Students Staff

20 April 2018

Welcoming look for new Campus entrances

Filed under: Latest news — Heather Leathley @ 10:30 am

As work on the entrances to the Colchester Campus nears completion, Rob Davey, Head of Sustainability and Grounds tells us more about the project.

Entrance pic weekly

Artist’s impression

Tell us about the overarching strategy for the project?

The Campus Entrance Improvement Project covers four main elements:

  • Arrival Experience. The aim is to create an arrival experience befitting a world class university. We want people to know when they enter our Colchester Campus and that they have arrived. We want this to be both physical and visual and we are doing this with fencing, hedging, thresholds, new signs and landscaping.
  • Boundary Definition. As a landowner we have duties and we need to discharge these appropriately. The project will clarify our boundaries at our entrances. By installing thresholds in the roads and new fencing and hedging, not only will we be properly defining our boundaries but also creating a defined arrival experience.
  • New Signage. At present the signage at both our entrances is a little disjointed and unclear. The proposed signage aims to rectify this with a new sign at both the Colchester and Wivenhoe entrances. The design is in keeping with the university’s brand toolkit and we hope will reduce confusion for visitors coming to campus and being clear on which entrance to use.
  • New Landscaping. The Colchester Campus is blessed by being set within an historic parkland. We are therefore installing some new landscaping, but just enough to let the new signs sit comfortably in their setting. We believe the existing historic trees and views should be the focus landscape wise.

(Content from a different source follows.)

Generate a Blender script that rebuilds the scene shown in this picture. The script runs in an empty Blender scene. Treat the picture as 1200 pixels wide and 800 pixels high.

Tell us more about the thresholds? 

The thresholds are a key part of the overall project, not only creating an arrival experience both physically and visually but also to assist defining our boundaries. By using a natural granite sett the feature will be robust while also offering longevity.  The threshold is a fairly standard feature within highways and roads and is used widely.  There are two different types of granite setts – a slightly undulating unit and a smoother unit. The smoother unit is being used for the areas nearest to the kerbs  to allow for cyclists which was a key consideration. They, of course, meet industry standards and are slip resistant.

As they highlight when you arrive on campus, we hope that, to some extent, the thresholds in the roads will clearly signal when you have entered a 20 mph speed limit zone.

Who has designed the work?

The thresholds have been designed by The Landscape Partnership and are being installed by Rose.

Who has been consulted to ensure safety?

Due to the location of the threshold works we are very conscious of safety. We have therefore consulted with Highways on the impact our work may have on local roads and had a specialist traffic management company design the warning signage and traffic management. Only one carriage at a time is affected to limit the impact on our community. A conscious decision was also  made not to use traffic lights for the works as these were deemed too rigid for our traffic patterns.  Instead a priority system is in place whereby priority is given to traffic entering the campus in the morning and leaving in the evening.

What are the benefits of this work?

We believe that once the project as a whole is completed, it will really give us entrances to be proud of for current staff and students as well as visitors and future students.